Saturday, June 4, 2011

Where has all the mojo gone?

After reading the title of this blog post, please go back and read it again, along to the tune of Paula Cole's "Where have all the cowboys gone?" I have no idea why that song is in my head, but it was!

Some time between finishing the RTB Relay, and Memorial Day, I totally lost my mojo. One day it was there, all "Look at me! My legs feel light, and I feel free! I'm running! Laaa! " and the next day it was all like "Hey! Go away! Leave us alone! We ache! I'm tired! I dunt wanna! Waahhh!" Not only were my legs killing me this week, but my mind was playing tricks on me as well. Although I was happy to be reunited with my group and run while it was daylight out, my mind did not want to be running. Mentally I was done before I even started. What was supposed to be an "easy" workout turned into a 4 mile run at an 8:30 pace. My legs protested, but got the job done. My brain on the other hand, still wanted noting to do with it. Trying to coax myself out of the house for an 8 mile run this morning was like trying to teach my cats to use the remote control. It just ain't gonna happen. (Although, my 8 mile run DID happen...and now I have an DVR full of "My cat from hell"..)
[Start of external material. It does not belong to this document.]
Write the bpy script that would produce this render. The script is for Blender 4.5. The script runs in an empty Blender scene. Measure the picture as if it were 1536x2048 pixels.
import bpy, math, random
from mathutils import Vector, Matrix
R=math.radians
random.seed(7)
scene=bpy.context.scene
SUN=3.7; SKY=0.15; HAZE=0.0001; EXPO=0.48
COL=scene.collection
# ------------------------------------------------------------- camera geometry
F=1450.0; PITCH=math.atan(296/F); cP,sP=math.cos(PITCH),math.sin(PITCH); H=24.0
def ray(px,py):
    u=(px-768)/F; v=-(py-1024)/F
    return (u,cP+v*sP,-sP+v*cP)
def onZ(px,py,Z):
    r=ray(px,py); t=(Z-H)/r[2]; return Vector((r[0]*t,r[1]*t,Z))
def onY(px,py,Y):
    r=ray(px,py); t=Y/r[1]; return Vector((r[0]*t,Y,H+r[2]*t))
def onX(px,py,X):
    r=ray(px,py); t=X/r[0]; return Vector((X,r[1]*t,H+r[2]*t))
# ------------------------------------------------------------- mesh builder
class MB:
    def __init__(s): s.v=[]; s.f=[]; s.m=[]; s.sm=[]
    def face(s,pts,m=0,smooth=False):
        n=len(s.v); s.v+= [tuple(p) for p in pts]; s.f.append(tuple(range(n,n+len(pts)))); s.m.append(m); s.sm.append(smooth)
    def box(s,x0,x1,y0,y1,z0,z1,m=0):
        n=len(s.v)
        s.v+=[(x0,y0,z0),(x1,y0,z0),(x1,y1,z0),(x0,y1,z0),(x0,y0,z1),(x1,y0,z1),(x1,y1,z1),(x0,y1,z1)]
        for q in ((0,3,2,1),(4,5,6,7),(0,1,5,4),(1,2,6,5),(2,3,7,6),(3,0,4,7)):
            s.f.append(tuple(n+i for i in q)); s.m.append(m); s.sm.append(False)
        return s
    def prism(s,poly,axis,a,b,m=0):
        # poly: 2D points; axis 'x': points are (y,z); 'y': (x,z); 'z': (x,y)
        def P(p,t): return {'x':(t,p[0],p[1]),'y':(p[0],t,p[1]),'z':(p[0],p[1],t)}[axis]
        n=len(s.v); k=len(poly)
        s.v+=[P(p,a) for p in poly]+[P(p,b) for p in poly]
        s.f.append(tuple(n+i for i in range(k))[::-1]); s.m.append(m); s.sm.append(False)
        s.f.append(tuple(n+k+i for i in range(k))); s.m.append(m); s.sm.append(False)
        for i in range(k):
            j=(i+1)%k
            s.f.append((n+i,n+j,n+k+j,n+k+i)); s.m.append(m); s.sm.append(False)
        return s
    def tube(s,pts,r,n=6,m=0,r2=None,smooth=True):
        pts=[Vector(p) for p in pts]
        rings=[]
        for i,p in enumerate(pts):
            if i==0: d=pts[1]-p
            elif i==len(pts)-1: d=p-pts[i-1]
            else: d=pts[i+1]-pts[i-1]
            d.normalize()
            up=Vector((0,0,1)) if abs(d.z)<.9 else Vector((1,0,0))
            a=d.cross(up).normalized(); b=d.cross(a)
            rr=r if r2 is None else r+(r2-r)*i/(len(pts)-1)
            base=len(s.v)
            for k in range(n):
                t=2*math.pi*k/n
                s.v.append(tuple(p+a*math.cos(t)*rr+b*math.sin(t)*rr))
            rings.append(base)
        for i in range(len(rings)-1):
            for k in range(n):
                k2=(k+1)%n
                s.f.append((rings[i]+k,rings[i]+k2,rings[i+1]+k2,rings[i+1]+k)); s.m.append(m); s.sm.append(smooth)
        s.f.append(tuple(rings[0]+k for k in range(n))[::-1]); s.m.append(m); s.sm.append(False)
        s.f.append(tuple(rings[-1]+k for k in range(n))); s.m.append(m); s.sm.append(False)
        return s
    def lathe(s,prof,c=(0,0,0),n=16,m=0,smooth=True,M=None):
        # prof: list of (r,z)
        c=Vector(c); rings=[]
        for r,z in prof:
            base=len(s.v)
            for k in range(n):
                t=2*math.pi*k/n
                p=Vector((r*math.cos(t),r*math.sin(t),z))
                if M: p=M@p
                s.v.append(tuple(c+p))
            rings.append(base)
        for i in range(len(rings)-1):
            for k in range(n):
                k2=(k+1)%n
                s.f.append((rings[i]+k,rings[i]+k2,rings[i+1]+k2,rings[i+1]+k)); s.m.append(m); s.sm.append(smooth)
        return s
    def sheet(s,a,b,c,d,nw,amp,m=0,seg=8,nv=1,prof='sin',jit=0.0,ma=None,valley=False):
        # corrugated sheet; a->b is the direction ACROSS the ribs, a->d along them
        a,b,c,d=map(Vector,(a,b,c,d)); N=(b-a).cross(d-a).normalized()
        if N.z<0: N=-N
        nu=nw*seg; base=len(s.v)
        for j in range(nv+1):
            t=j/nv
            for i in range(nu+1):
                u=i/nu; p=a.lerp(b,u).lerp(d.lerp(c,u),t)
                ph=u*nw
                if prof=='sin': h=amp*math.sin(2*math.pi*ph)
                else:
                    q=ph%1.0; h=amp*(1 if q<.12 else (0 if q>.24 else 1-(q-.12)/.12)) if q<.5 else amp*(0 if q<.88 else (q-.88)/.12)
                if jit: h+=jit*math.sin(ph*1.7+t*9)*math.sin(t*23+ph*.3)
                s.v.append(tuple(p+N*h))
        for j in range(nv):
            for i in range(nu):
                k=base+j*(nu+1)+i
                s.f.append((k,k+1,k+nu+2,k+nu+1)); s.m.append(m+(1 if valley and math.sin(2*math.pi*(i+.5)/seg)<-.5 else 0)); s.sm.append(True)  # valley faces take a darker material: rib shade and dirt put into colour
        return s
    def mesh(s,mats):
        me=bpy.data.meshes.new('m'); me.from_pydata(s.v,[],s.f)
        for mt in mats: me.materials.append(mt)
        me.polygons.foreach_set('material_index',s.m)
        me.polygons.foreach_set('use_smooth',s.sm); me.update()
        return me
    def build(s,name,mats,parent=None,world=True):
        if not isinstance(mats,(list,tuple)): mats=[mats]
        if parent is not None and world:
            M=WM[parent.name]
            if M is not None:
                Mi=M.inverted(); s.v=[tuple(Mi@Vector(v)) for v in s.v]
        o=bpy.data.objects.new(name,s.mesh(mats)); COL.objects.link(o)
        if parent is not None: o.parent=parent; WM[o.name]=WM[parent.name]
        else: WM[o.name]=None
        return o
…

Coach made a comment to me this week that I'd better get moving...NYC Marathon training officially starts the end of the month. And then it hit me. I am not looking forward to training for the marathon. I don't want to seem ungrateful, because I'm not. I busted my butt last year for the opportunity to run NYC this year. I'm actually looking forward to the race....sort of. I am just not looking forward to the long training runs. I don't know what it is, I didn't have a bad time training for the Philly Marathon last year, but this year, marathon training just seems daunting. Maybe because I've been focused so much on getting faster and working on my half marathon. Maybe because this time around I know what's in store for me.

I know I can and will do it. I don't need that pep talk. (yet) I just need to figure out how to get my head straight. November 6th is still a long away off.